Randall also discusses the relationship of the Stakhanovite movement to retail reform. In trade, unlike industry, Stakhanovites were recognized not just for quantitative achievements, but also for the qualitative aspects of their work, such as customer service, politeness, and store aesthetics, that defined ‘cultured trade’. As retail workers generally accepted the ethos of cultured trade, however distant they may have remained from it in practice, Stakhanovite salesclerks were not resented as much as their counterparts in industry, who were associated with work speedups. Stakhanovites themselves could create tensions in the workplace by accusing managers of corruption, Randall notes, but except in the case of Stakhanovite instructors sent in to tell retail workers how to do their job, Stakhanovites were rarely the focus of other workers’ hostility.
Stakhanovism clearly gave retail workers some positive publicity during the mid-1930s and may have helped them develop a sense of mission. My own sense, though, is that except for 1935 and 1936 (the leadup to the end of rationing and its immediate aftermath), negative images of trade predominated in the Soviet media. In fact, in the entire Soviet period, trade workers never overcame the pejorative association of trade with speculation and corruption that the Bolsheviks attached to them during the revolutionary years. Managers in trade not only fell victim to the purges of 1937–8, but were also caught up in large numbers in the 1933 purge of the cooperative system and in innumerable individual criminal cases throughout the decade. Randall could, I think, have done more to work through the relationship between the valorization of retail work and its stigmatization. Her main contribution in this respect is to describe the functioning of public ‘kontrol’ (monitoring) of retail spaces, which began in the mid-1930s after the breakup of the Workers’ and Peasants’ Inspectorate (Rabkrin). Although she observes that public ‘kontrol’ brought retailing into the ‘broader culture of surveillance’ that was characteristic of the 1930s, she also draws attention to the fact that it gave consumers a voice.
Randall’s chapter on consumption presents a number of topics that figured in my treatment of cultured trade – consumer conferences, an image of ‘cultured’ lifestyles and goods – but she takes them in a different direction.

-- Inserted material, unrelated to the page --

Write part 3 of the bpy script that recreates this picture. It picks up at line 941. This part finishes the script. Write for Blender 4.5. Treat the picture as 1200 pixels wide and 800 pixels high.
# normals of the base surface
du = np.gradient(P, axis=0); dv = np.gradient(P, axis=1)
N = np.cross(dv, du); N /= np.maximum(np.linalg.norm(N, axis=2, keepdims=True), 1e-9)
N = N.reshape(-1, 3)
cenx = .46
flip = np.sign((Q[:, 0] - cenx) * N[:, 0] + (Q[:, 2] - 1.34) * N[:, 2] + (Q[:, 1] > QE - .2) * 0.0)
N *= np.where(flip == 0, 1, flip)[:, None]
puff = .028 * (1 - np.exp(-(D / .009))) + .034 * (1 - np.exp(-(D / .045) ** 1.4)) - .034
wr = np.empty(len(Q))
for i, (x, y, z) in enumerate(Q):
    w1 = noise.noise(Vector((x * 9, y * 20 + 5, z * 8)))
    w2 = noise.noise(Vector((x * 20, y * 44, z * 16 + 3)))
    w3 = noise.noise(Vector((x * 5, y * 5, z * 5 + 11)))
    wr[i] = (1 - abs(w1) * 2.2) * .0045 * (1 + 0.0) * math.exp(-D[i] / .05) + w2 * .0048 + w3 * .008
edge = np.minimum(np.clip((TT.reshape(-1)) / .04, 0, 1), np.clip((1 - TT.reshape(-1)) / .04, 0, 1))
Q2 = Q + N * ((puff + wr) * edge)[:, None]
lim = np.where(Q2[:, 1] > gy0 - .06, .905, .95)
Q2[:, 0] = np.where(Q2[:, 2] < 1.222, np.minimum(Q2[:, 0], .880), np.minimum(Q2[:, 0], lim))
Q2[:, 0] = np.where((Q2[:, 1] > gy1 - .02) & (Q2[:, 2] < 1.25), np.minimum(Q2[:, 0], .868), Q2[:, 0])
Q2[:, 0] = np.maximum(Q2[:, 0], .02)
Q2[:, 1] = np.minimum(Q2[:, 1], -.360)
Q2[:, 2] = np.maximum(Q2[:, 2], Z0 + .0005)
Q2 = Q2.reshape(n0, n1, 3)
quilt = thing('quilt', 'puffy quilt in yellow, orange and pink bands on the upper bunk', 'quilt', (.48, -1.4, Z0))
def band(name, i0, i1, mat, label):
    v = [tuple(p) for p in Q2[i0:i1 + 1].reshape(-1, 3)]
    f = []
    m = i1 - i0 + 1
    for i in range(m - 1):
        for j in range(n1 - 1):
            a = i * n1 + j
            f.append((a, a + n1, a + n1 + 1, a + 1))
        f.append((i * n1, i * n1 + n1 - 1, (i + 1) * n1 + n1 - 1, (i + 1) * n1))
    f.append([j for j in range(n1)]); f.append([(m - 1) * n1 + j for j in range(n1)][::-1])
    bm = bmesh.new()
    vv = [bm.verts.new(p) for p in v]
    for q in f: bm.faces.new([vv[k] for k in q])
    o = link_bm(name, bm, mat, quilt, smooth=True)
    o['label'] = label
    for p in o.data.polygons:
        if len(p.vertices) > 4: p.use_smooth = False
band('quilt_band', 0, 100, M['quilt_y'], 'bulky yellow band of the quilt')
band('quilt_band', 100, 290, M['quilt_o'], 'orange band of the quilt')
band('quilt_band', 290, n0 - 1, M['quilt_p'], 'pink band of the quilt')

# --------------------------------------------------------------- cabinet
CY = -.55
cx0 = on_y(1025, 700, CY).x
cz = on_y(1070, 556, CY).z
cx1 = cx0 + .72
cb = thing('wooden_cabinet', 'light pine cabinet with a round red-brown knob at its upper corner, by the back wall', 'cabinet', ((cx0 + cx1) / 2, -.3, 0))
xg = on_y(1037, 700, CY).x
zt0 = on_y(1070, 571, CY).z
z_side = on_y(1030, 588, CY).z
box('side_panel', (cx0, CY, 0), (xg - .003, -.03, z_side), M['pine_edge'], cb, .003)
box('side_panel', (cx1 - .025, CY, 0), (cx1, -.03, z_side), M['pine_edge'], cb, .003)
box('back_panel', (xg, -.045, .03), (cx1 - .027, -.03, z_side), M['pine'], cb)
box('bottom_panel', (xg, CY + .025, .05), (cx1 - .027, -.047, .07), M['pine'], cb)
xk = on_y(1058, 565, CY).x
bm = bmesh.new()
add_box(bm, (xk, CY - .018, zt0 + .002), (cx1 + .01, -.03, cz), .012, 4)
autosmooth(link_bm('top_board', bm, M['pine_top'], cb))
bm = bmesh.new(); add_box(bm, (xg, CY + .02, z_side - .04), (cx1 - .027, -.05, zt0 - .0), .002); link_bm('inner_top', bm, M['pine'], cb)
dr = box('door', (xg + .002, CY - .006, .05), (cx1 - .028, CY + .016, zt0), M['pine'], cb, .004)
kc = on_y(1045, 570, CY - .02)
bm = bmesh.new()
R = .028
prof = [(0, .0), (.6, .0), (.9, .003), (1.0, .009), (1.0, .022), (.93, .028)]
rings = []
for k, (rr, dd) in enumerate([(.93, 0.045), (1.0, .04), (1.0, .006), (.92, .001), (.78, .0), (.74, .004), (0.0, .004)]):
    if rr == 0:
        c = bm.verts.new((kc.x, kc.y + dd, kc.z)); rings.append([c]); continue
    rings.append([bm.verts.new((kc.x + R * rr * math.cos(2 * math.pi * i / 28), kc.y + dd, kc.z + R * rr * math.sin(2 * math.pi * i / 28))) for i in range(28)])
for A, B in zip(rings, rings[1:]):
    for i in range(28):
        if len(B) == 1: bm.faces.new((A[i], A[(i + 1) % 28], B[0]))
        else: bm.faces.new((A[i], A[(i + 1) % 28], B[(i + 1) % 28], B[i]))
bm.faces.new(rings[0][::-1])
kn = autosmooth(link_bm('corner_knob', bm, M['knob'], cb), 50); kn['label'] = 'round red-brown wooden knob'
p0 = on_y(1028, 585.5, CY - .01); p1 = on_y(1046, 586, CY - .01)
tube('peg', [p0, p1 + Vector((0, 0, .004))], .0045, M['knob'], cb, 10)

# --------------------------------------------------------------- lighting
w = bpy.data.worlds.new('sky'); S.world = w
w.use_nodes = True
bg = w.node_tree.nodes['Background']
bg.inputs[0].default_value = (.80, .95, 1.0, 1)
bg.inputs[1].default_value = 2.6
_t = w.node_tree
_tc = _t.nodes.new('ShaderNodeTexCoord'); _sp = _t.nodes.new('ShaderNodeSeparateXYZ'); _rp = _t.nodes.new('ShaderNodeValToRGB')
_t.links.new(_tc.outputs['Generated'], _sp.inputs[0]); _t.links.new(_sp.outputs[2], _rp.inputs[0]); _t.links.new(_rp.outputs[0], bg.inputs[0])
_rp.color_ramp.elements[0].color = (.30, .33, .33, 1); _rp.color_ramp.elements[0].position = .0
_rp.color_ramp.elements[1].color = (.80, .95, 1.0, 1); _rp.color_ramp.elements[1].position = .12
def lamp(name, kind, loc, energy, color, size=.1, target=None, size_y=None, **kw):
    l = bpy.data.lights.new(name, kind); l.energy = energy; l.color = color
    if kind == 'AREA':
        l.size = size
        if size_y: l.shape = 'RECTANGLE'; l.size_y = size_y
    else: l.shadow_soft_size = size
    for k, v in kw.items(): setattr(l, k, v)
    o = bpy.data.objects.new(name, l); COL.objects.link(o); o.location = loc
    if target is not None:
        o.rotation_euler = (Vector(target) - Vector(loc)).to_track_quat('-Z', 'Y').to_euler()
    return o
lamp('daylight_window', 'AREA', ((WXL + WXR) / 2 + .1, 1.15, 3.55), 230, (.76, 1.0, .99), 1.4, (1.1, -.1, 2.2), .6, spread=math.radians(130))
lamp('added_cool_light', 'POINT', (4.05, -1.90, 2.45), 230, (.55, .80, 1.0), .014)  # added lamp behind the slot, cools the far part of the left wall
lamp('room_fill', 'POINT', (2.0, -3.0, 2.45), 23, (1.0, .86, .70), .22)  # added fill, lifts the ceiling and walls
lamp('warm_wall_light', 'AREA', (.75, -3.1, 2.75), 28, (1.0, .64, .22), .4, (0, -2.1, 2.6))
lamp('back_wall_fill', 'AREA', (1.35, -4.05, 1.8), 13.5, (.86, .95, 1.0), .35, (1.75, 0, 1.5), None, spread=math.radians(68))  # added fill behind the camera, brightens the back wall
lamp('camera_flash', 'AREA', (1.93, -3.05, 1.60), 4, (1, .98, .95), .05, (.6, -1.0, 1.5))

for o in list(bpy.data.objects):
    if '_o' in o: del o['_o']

In her reading, the politics of consumption in the 1930s led to the construction of a Soviet ‘citizen-consumer’, who desired things not primarily as an individual, but as a member of the larger Soviet public. Consumers, she argues, readily adopted the equation of consumers’ rights as citizens’ rights, and although the world of plenty that socialism seemed to promise remained a dream, its articulation still helped to integrate citizens into the Soviet order. In conclusion, she takes issue with my assertion (A Social History of Soviet Trade, 2004, 229) that the outlines of a mass consumer culture were visible mainly in relation to books and cinema in the 1930s; with respect to other purchases, I argued, household budget data indicate that consumption was determined by basic needs rather than self-expression and choice. Randall finds this an inappropriate application of a concept of consumer culture derived from the American experience, and argues that the model of politically mobilized consumption and cultured trade purveyed by the Stalin regime constituted a distinctive consumer culture, one that positioned consumers in relation to the state.
Here, as elsewhere, Randall’s conclusions could have been strengthened if she had considered a wider range of evidence, particularly quantitative evidence. In addition, more attention to the chronological parameters of her study could have helped readers to situate her material. It seems to be drawn overwhelmingly from 1935–6, though the ideals she describes held sway for a longer time.